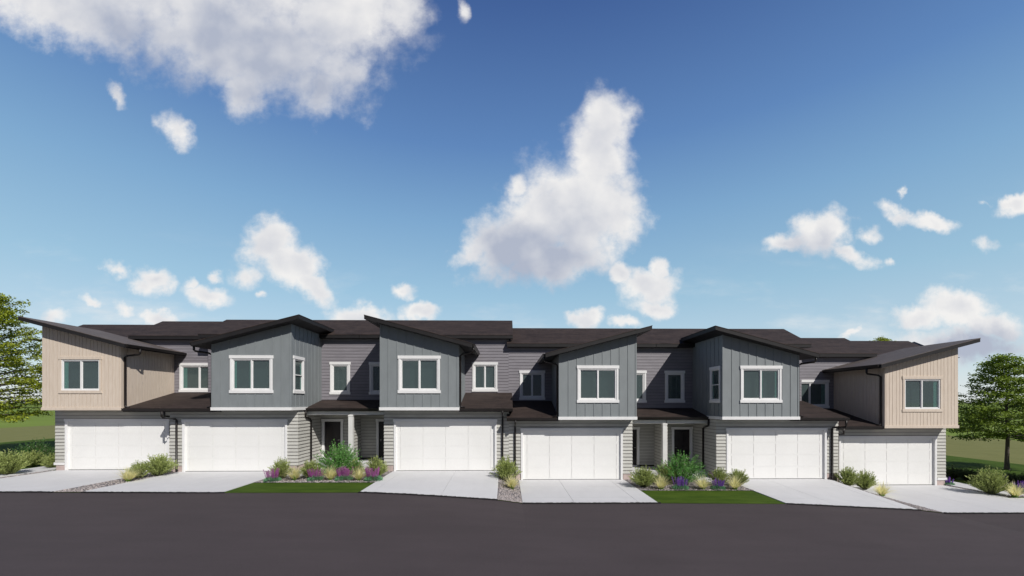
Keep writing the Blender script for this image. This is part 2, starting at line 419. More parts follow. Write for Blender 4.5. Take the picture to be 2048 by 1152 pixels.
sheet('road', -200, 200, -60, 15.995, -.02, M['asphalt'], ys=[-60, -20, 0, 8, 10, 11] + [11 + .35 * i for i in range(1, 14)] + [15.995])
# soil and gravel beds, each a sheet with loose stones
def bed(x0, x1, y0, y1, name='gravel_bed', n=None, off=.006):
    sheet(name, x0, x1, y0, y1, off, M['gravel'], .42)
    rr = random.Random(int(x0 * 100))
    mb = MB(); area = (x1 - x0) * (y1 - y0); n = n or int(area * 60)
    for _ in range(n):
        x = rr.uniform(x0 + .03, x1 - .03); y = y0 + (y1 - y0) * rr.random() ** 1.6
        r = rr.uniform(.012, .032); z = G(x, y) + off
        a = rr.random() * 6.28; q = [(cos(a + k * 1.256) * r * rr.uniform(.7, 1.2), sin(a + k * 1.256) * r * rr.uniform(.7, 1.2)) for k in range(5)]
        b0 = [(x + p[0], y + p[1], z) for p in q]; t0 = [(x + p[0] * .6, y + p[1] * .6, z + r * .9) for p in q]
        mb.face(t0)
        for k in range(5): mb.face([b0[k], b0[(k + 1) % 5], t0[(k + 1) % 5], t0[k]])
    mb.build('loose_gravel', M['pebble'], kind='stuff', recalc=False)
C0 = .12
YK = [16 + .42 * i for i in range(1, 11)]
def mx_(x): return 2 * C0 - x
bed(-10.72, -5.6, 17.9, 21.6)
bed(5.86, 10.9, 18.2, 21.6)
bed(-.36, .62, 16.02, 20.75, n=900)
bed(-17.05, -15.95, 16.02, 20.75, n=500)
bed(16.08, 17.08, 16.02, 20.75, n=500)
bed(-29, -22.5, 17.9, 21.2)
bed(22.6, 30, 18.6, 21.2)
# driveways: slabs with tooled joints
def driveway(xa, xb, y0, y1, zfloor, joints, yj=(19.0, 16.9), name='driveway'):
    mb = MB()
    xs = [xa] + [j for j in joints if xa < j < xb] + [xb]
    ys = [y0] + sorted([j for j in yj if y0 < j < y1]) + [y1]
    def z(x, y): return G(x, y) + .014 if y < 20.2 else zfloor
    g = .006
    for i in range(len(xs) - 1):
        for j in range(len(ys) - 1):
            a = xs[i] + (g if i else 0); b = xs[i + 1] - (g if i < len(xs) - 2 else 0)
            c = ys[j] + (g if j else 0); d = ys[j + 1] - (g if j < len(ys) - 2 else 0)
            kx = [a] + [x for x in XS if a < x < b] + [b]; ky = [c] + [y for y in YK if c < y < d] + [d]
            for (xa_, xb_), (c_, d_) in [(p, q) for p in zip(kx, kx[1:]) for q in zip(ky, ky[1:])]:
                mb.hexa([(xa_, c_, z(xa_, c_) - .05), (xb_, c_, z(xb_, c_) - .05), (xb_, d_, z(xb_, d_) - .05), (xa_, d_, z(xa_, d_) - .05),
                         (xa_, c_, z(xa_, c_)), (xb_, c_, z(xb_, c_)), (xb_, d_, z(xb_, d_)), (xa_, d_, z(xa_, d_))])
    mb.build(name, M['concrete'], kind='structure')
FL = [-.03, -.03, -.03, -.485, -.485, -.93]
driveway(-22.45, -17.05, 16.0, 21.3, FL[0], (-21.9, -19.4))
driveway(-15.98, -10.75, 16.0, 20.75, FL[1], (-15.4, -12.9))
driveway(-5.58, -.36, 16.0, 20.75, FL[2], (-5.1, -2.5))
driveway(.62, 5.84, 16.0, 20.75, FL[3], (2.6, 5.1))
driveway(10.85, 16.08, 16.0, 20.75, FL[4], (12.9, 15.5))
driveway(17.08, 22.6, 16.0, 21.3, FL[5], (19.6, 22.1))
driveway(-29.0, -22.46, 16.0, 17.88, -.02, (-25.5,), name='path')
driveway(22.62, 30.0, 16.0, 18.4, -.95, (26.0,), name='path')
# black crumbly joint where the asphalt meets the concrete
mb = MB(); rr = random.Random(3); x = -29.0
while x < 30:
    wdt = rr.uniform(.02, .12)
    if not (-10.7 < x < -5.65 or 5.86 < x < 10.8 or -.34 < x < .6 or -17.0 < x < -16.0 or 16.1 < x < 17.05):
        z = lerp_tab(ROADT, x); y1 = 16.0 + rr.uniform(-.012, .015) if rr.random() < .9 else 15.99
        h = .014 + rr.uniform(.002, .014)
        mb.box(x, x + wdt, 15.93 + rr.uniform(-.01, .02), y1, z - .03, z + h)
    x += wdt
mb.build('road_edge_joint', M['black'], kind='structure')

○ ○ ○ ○

AIM OF THE TASK: Copy every line of the data exactly as written, excluding the pictures.

EXERCISE ANSWER:
Keep writing the Blender script for this image. This is part 2, starting at line 419. More parts follow. Write for Blender 4.5. Take the picture to be 2048 by 1152 pixels.
sheet('road', -200, 200, -60, 15.995, -.02, M['asphalt'], ys=[-60, -20, 0, 8, 10, 11] + [11 + .35 * i for i in range(1, 14)] + [15.995])
# soil and gravel beds, each a sheet with loose stones
def bed(x0, x1, y0, y1, name='gravel_bed', n=None, off=.006):
    sheet(name, x0, x1, y0, y1, off, M['gravel'], .42)
    rr = random.Random(int(x0 * 100))
    mb = MB(); area = (x1 - x0) * (y1 - y0); n = n or int(area * 60)
    for _ in range(n):
        x = rr.uniform(x0 + .03, x1 - .03); y = y0 + (y1 - y0) * rr.random() ** 1.6
        r = rr.uniform(.012, .032); z = G(x, y) + off
        a = rr.random() * 6.28; q = [(cos(a + k * 1.256) * r * rr.uniform(.7, 1.2), sin(a + k * 1.256) * r * rr.uniform(.7, 1.2)) for k in range(5)]
        b0 = [(x + p[0], y + p[1], z) for p in q]; t0 = [(x + p[0] * .6, y + p[1] * .6, z + r * .9) for p in q]
        mb.face(t0)
        for k in range(5): mb.face([b0[k], b0[(k + 1) % 5], t0[(k + 1) % 5], t0[k]])
    mb.build('loose_gravel', M['pebble'], kind='stuff', recalc=False)
C0 = .12
YK = [16 + .42 * i for i in range(1, 11)]
def mx_(x): return 2 * C0 - x
bed(-10.72, -5.6, 17.9, 21.6)
bed(5.86, 10.9, 18.2, 21.6)
bed(-.36, .62, 16.02, 20.75, n=900)
bed(-17.05, -15.95, 16.02, 20.75, n=500)
bed(16.08, 17.08, 16.02, 20.75, n=500)
bed(-29, -22.5, 17.9, 21.2)
bed(22.6, 30, 18.6, 21.2)
# driveways: slabs with tooled joints
def driveway(xa, xb, y0, y1, zfloor, joints, yj=(19.0, 16.9), name='driveway'):
    mb = MB()
    xs = [xa] + [j for j in joints if xa < j < xb] + [xb]
    ys = [y0] + sorted([j for j in yj if y0 < j < y1]) + [y1]
    def z(x, y): return G(x, y) + .014 if y < 20.2 else zfloor
    g = .006
    for i in range(len(xs) - 1):
        for j in range(len(ys) - 1):
            a = xs[i] + (g if i else 0); b = xs[i + 1] - (g if i < len(xs) - 2 else 0)
            c = ys[j] + (g if j else 0); d = ys[j + 1] - (g if j < len(ys) - 2 else 0)
            kx = [a] + [x for x in XS if a < x < b] + [b]; ky = [c] + [y for y in YK if c < y < d] + [d]
            for (xa_, xb_), (c_, d_) in [(p, q) for p in zip(kx, kx[1:]) for q in zip(ky, ky[1:])]:
                mb.hexa([(xa_, c_, z(xa_, c_) - .05), (xb_, c_, z(xb_, c_) - .05), (xb_, d_, z(xb_, d_) - .05), (xa_, d_, z(xa_, d_) - .05),
                         (xa_, c_, z(xa_, c_)), (xb_, c_, z(xb_, c_)), (xb_, d_, z(xb_, d_)), (xa_, d_, z(xa_, d_))])
    mb.build(name, M['concrete'], kind='structure')
FL = [-.03, -.03, -.03, -.485, -.485, -.93]
driveway(-22.45, -17.05, 16.0, 21.3, FL[0], (-21.9, -19.4))
driveway(-15.98, -10.75, 16.0, 20.75, FL[1], (-15.4, -12.9))
driveway(-5.58, -.36, 16.0, 20.75, FL[2], (-5.1, -2.5))
driveway(.62, 5.84, 16.0, 20.75, FL[3], (2.6, 5.1))
driveway(10.85, 16.08, 16.0, 20.75, FL[4], (12.9, 15.5))
driveway(17.08, 22.6, 16.0, 21.3, FL[5], (19.6, 22.1))
driveway(-29.0, -22.46, 16.0, 17.88, -.02, (-25.5,), name='path')
driveway(22.62, 30.0, 16.0, 18.4, -.95, (26.0,), name='path')
# black crumbly joint where the asphalt meets the concrete
mb = MB(); rr = random.Random(3); x = -29.0
while x < 30:
    wdt = rr.uniform(.02, .12)
    if not (-10.7 < x < -5.65 or 5.86 < x < 10.8 or -.34 < x < .6 or -17.0 < x < -16.0 or 16.1 < x < 17.05):
        z = lerp_tab(ROADT, x); y1 = 16.0 + rr.uniform(-.012, .015) if rr.random() < .9 else 15.99
        h = .014 + rr.uniform(.002, .014)
        mb.box(x, x + wdt, 15.93 + rr.uniform(-.01, .02), y1, z - .03, z + h)
    x += wdt
mb.build('road_edge_joint', M['black'], kind='structure')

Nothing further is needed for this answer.